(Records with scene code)
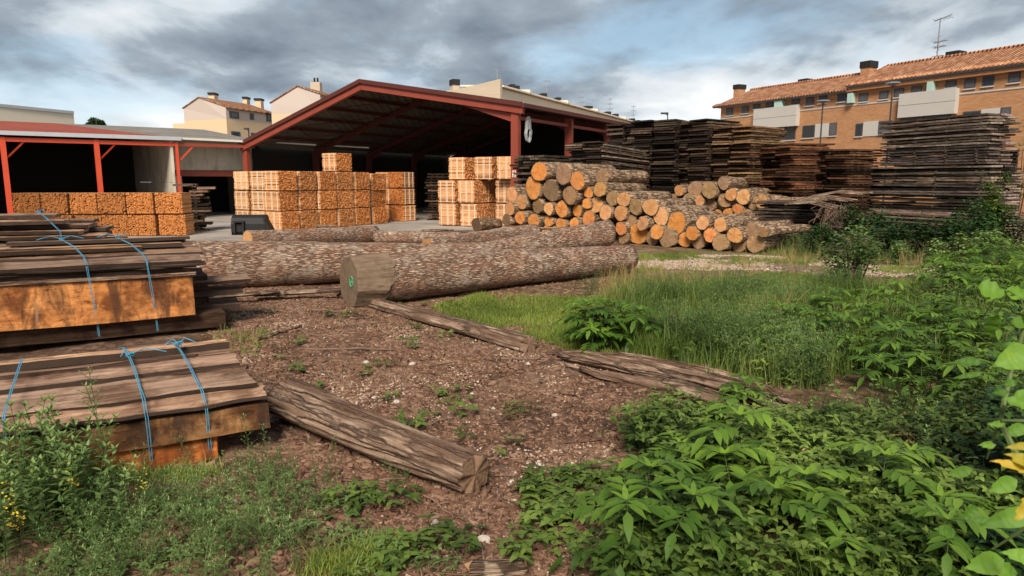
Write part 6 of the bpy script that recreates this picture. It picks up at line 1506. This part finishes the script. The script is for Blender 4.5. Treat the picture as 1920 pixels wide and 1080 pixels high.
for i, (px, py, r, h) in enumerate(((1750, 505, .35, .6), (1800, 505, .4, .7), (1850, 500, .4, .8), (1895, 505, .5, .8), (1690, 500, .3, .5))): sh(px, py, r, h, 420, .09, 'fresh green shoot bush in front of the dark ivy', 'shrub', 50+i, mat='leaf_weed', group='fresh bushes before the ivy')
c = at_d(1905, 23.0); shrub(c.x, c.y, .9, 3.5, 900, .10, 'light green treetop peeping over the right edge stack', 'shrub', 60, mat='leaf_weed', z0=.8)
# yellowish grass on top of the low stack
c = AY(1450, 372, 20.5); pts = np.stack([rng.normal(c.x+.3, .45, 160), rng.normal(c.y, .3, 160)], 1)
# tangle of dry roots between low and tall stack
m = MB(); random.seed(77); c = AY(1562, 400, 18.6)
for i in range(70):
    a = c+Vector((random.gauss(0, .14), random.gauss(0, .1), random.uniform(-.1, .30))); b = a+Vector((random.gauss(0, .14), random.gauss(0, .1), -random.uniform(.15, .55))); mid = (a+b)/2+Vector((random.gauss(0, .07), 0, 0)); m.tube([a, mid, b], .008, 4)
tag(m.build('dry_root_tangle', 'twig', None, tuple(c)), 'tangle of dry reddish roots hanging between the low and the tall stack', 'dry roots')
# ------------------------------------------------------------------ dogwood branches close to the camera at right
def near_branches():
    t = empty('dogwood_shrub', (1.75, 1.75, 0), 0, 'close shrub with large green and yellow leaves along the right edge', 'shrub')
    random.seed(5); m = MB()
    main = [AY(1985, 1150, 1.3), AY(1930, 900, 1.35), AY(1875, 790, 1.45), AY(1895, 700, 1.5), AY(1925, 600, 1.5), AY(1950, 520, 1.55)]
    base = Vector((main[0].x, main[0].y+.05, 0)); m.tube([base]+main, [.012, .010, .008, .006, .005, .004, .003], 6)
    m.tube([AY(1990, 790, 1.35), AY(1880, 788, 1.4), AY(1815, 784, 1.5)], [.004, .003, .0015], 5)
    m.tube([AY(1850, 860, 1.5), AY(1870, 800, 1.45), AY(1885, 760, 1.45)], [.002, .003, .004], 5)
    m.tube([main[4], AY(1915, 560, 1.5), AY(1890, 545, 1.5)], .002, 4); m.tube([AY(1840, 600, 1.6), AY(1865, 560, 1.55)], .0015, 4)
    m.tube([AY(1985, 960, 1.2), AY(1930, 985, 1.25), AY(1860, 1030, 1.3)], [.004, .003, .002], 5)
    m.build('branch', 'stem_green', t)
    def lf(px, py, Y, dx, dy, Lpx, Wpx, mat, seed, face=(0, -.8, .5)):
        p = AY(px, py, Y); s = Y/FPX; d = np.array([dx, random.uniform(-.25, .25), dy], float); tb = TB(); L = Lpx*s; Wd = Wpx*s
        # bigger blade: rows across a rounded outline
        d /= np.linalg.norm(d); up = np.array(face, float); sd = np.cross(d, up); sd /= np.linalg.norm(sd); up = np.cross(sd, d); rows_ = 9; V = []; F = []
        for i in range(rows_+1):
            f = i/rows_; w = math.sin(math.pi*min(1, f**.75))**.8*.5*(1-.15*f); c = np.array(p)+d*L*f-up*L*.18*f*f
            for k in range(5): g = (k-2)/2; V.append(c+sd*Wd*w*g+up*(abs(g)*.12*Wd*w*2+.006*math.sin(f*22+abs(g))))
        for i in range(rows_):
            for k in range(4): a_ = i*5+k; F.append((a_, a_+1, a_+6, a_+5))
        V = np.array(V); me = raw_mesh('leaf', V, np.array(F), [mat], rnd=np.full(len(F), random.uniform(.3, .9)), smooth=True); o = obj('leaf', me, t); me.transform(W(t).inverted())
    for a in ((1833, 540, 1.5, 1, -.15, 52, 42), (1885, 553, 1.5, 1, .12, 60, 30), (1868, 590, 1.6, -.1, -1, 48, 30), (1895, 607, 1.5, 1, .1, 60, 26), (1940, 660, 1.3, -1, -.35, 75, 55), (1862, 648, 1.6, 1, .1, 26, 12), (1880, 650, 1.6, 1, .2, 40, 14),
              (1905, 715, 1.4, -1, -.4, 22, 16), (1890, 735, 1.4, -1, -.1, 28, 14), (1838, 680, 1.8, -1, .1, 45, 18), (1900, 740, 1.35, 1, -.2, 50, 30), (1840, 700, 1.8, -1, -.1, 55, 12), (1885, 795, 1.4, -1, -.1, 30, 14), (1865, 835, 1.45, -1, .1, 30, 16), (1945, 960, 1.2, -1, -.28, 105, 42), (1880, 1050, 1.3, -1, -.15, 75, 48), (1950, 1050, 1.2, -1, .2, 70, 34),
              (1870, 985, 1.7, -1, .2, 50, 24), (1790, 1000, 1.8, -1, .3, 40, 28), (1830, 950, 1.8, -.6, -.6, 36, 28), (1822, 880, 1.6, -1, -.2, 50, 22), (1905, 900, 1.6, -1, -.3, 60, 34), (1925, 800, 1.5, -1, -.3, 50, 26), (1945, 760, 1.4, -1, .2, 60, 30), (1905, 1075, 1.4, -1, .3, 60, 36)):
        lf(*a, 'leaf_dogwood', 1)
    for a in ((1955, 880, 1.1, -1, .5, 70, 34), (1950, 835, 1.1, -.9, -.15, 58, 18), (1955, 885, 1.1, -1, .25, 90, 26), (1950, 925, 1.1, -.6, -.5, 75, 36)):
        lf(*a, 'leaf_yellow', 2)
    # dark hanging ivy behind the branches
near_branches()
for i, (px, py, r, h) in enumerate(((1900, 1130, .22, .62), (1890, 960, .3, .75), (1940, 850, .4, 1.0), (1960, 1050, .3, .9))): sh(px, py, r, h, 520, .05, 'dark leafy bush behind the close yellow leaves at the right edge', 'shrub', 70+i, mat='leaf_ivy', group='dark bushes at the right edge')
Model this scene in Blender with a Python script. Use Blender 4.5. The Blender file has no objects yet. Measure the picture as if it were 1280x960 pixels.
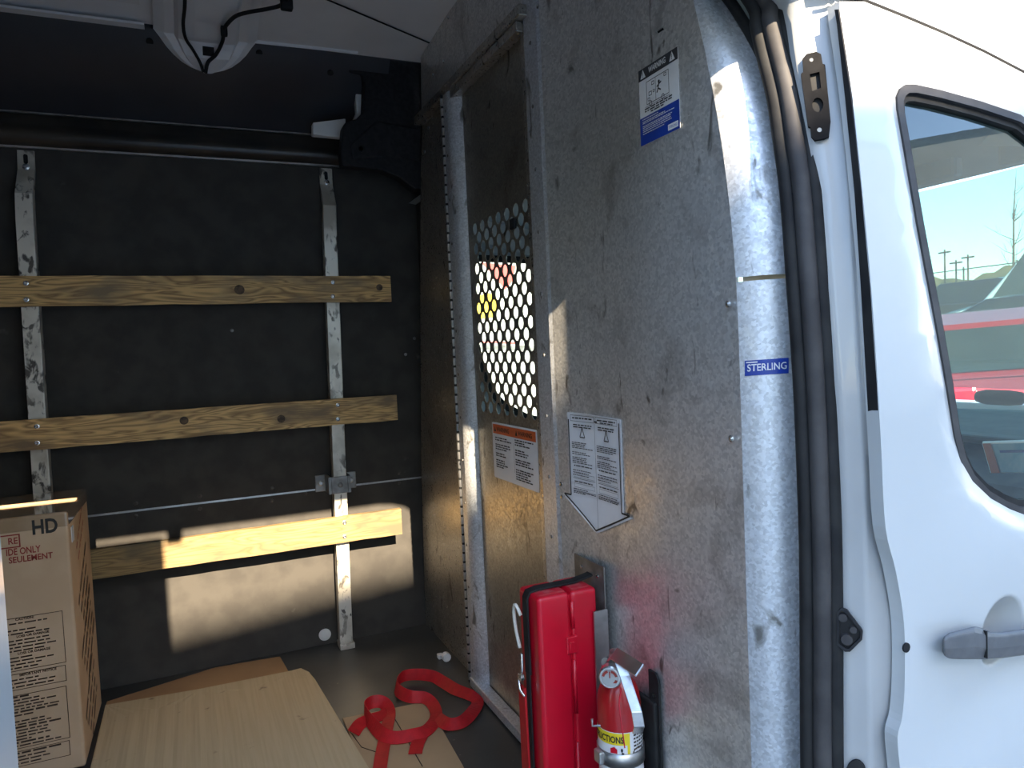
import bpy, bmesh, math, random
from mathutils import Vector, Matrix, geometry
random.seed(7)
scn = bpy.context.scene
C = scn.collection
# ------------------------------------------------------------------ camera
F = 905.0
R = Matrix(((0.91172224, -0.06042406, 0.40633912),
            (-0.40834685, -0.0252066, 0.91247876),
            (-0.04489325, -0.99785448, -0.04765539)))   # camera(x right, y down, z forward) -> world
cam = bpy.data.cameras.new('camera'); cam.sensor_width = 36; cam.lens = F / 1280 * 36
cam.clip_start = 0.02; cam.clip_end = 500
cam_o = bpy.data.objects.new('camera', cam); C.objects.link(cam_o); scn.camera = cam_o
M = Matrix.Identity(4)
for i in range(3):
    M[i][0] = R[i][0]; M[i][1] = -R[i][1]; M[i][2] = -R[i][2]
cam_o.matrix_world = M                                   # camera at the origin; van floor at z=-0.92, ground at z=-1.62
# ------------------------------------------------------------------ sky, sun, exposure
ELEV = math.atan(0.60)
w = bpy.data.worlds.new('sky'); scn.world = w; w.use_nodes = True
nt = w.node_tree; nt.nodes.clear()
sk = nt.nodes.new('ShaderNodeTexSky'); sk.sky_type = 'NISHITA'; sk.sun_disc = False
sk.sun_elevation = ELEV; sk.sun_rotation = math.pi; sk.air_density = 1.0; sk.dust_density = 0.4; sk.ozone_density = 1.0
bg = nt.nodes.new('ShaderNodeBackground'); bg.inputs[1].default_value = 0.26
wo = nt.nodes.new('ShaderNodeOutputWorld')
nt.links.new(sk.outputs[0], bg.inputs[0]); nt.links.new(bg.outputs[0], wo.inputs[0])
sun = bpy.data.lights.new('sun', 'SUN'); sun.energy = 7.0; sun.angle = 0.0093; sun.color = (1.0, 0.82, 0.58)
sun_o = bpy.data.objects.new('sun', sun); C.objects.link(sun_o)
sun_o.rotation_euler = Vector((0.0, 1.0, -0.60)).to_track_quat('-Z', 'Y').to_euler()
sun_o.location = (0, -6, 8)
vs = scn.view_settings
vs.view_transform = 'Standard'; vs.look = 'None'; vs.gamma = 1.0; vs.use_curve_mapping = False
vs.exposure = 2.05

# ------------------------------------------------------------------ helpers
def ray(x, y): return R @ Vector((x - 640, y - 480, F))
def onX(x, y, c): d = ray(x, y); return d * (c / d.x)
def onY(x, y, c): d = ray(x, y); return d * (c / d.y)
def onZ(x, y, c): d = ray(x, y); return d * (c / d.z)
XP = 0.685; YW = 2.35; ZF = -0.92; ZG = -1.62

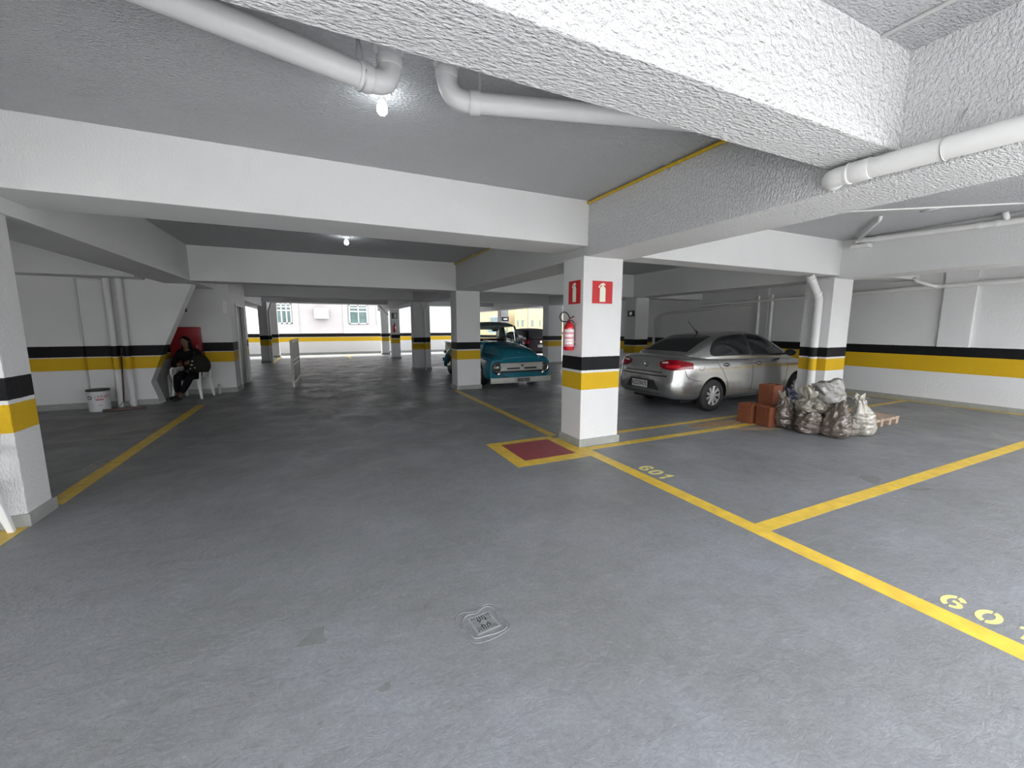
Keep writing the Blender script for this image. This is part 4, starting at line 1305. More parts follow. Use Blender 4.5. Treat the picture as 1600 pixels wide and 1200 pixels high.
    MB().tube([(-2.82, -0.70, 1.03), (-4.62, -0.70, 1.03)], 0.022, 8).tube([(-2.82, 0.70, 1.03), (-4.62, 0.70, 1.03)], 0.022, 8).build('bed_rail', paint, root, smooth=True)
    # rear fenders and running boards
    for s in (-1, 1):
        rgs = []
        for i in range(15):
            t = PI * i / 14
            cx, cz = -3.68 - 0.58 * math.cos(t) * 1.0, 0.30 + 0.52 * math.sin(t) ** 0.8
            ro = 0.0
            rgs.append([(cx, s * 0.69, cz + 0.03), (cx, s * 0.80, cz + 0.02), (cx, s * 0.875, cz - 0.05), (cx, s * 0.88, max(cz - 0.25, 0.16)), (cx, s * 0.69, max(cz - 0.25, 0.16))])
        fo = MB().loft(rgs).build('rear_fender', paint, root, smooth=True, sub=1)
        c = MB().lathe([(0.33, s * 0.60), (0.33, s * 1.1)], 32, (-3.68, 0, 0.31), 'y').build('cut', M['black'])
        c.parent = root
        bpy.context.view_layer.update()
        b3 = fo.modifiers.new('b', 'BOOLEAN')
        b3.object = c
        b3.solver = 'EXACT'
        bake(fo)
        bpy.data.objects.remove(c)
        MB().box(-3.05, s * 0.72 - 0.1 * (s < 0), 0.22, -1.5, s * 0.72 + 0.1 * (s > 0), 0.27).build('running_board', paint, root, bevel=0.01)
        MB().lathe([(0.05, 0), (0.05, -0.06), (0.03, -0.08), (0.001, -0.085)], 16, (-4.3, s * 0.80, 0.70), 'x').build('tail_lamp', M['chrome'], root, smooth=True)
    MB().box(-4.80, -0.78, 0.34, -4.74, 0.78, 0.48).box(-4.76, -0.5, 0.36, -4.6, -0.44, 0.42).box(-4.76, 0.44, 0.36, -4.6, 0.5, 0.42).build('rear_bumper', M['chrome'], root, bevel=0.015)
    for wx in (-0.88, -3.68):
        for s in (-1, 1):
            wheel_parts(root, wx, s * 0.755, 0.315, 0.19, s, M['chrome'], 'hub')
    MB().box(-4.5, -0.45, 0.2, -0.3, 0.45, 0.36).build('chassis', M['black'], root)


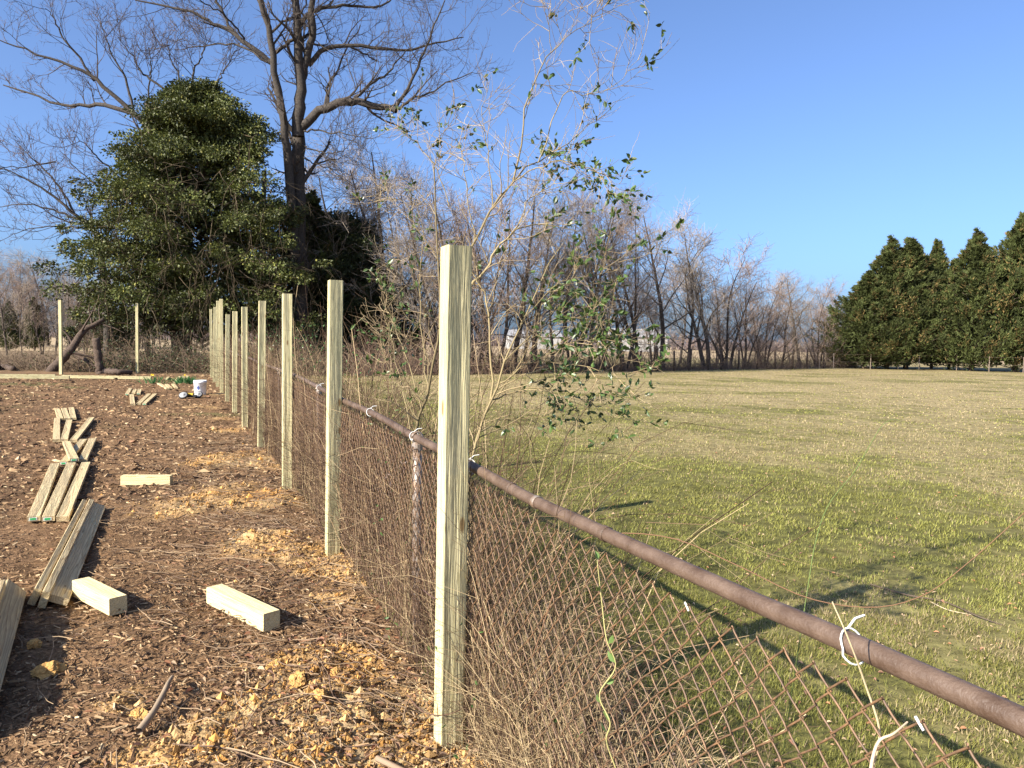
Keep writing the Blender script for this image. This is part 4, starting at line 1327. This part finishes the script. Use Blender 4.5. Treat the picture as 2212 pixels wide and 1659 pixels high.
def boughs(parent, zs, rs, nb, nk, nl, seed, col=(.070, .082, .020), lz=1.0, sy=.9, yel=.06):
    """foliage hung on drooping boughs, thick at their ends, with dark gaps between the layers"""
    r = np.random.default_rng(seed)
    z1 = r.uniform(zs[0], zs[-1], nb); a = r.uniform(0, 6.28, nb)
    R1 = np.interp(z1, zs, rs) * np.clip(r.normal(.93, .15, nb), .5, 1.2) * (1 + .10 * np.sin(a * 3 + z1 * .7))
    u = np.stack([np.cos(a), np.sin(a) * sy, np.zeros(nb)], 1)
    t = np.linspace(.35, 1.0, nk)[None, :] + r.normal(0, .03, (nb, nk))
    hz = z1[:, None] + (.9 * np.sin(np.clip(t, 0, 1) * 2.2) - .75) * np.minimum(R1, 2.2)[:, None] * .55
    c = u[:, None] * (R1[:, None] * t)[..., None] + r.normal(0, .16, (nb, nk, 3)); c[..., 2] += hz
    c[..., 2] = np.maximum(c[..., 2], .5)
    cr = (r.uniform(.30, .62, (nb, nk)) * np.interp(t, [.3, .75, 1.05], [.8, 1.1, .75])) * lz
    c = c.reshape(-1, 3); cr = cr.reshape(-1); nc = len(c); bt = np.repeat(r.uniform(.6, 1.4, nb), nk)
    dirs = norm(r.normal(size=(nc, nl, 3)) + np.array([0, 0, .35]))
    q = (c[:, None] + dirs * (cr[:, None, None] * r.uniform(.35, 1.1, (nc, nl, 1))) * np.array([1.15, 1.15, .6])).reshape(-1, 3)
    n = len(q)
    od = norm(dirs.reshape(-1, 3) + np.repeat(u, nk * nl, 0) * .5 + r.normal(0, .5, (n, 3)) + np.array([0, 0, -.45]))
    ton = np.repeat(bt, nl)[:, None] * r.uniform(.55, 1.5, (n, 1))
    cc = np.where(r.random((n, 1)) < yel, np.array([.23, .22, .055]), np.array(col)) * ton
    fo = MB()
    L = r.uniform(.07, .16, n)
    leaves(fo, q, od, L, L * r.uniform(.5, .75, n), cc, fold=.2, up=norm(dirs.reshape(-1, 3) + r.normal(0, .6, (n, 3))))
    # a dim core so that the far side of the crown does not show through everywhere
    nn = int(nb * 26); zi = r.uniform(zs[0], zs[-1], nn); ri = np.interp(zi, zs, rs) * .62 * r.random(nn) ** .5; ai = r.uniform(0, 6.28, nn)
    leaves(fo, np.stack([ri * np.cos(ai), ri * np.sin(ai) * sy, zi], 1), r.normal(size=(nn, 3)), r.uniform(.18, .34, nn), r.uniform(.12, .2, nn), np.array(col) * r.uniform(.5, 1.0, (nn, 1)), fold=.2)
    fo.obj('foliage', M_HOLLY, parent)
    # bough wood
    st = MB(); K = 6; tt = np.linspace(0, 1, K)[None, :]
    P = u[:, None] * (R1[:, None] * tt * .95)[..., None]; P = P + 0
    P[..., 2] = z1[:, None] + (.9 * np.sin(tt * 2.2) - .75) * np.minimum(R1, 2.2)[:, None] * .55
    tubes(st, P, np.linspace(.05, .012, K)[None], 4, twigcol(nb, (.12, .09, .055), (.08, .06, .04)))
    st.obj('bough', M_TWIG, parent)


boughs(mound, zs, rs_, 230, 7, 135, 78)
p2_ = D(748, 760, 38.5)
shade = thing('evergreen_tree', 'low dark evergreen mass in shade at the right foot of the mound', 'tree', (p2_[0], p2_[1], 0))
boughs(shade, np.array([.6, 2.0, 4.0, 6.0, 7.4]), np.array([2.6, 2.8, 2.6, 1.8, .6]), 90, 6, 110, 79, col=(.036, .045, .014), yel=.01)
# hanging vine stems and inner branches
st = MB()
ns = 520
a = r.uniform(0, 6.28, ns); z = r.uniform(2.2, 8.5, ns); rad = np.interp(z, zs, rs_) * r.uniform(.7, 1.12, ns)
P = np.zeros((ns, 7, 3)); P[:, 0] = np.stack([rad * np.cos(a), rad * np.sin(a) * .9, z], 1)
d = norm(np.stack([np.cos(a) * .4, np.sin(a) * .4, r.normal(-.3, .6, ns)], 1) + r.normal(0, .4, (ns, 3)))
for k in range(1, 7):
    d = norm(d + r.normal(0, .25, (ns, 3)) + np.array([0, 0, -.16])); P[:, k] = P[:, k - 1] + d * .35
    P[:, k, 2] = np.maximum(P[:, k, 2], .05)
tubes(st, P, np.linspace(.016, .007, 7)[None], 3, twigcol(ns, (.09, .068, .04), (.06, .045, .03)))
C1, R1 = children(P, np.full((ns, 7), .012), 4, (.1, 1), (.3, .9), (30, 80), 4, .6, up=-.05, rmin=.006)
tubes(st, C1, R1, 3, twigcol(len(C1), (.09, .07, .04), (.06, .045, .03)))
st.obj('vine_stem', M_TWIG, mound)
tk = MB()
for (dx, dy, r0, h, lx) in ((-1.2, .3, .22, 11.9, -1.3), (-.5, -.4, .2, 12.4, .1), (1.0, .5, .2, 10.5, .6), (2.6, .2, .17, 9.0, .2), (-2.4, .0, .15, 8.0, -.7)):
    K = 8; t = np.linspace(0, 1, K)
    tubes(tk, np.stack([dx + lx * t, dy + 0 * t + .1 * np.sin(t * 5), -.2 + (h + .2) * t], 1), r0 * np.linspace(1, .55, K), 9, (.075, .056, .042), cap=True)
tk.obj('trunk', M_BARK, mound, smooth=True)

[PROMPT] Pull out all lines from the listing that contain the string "leaves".

[ANSWER TO THIS EXERCISE]
    t = empty('dogwood_shrub', (1.75, 1.75, 0), 0, 'close shrub with large green and yellow leaves along the right edge', 'shrub')
for i, (px, py, r, h) in enumerate(((1900, 1130, .22, .62), (1890, 960, .3, .75), (1940, 850, .4, 1.0), (1960, 1050, .3, .9))): sh(px, py, r, h, 520, .05, 'dark leafy bush behind the close yellow leaves at the right edge', 'shrub', 70+i, mat='leaf_ivy', group='dark bushes at the right edge')
    leaves(fo, q, od, L, L * r.uniform(.5, .75, n), cc, fold=.2, up=norm(dirs.reshape(-1, 3) + r.normal(0, .6, (n, 3))))
    leaves(fo, np.stack([ri * np.cos(ai), ri * np.sin(ai) * sy, zi], 1), r.normal(size=(nn, 3)), r.uniform(.18, .34, nn), r.uniform(.12, .2, nn), np.array(col) * r.uniform(.5, 1.0, (nn, 1)), fold=.2)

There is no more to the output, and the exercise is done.